В это время двери сеней домика о.Якова слегка приотворились, и в них показалась седая голова самого хозяина. Он осторожно и подозрительно огляделся кругом и вышел во двор. Где-то глухо стучала деревенская телега, старик долго прислушивался к удалявшемуся стуку, а потом, озираясь по сторонам, подкрался к воротам и припал глазом к узкой щели в полотнище калитки. Что-то такое жалкое и несчастное было в этой старческой фигуре, которая теперь стояла у ворот в положении насторожившегося зайца…
Впервые напечатан в ‘Вестнике Европы’, 1882, No 12, с подзаголовком ‘Люди и нравы в Зауралье’. Подзаголовок сохранен в первом издании книги ‘Уральские рассказы’. М., 1888. Критика положительно отозвалась о рассказе. Рецензент журнала ‘Северный вестник’ (1888, No 9) писал о нем как об одном из лучших произведений, напечатанных в ‘Уральских рассказах’, однако указал, что подзаголовок не вполне соответствует содержанию рассказа. ‘Изображаются ‘люди’, каких в Петербурге, конечно, больше, чем в Зауралье, и рисуются нравы не совсем обыкновенные для глухого медвежьего угла’. Подзаголовок снят автором в третьем издании ‘Уральских рассказов’ (М., 1899).

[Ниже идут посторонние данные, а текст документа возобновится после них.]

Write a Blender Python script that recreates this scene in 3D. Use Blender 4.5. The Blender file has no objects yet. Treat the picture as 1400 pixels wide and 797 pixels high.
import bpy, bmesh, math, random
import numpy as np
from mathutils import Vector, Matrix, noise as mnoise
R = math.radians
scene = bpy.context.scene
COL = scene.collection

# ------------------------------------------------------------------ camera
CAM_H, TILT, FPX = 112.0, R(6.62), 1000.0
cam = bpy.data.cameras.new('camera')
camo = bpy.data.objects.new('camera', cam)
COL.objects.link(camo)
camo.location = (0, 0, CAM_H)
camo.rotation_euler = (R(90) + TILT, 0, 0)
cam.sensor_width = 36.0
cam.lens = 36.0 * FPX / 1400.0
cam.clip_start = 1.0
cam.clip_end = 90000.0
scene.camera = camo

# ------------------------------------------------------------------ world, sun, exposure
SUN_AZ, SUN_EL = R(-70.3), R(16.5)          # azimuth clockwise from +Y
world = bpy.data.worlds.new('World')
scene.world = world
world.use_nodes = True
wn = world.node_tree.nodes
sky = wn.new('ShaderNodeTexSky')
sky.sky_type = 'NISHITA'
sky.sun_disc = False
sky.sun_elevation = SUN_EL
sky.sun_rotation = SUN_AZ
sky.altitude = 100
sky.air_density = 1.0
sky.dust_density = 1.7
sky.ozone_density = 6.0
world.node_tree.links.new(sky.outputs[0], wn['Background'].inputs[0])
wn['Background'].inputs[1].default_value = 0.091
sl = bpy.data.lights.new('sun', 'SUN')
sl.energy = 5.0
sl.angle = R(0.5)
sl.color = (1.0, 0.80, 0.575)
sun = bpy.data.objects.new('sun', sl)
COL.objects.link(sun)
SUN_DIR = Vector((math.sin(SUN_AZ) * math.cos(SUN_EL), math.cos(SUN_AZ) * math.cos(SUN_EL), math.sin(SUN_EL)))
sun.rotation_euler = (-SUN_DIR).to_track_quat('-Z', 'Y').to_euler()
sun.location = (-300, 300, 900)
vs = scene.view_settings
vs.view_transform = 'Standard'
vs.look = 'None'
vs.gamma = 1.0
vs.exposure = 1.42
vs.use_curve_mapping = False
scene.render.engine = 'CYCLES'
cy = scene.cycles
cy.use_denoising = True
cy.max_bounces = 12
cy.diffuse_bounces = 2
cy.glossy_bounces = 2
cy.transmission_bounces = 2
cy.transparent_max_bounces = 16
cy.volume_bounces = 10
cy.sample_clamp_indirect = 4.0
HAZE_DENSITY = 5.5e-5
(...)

Рассказ был написан в пору тяжелой реакции, наступившей в стране после убийства народниками Александра II. Изображение трагической судьбы талантливых и самоотверженных детей матушки Руфины являлось резким протестом против полицейского бесчинства, гневным осуждением атмосферы тягостной подозрительности, политических доносов, слежки и преследований.
С. 3. Абориген — коренной житель.
Тебеневки — пастбища.
С. 4. Изгребной холст — грубый холст, сотканный из оческов льна.
С. 5. Сабан — род примитивного двухколесного плуга.
С. 9. Нанковый — сделанный из нанки — грубой хлопчатобумажной ткани.
Казинет — плотная бумажная или полушерстяная ткань.
С. 14. Люстрин — шерстяная или полушерстяная ткань с глянцем.
С. 16. Шадривый — рябой.
С. 21. …за боляры и за вои — буквально: за бояр и за воинов. Здесь употреблено в переносном смысле: наивная матушка Руфина молится за обидчиков и за обиженных.
С. 25. Треба — отправление церковного обряда по заказу кого-либо из верующих прихожан (исповедание умирающего, молебствие и т.п.).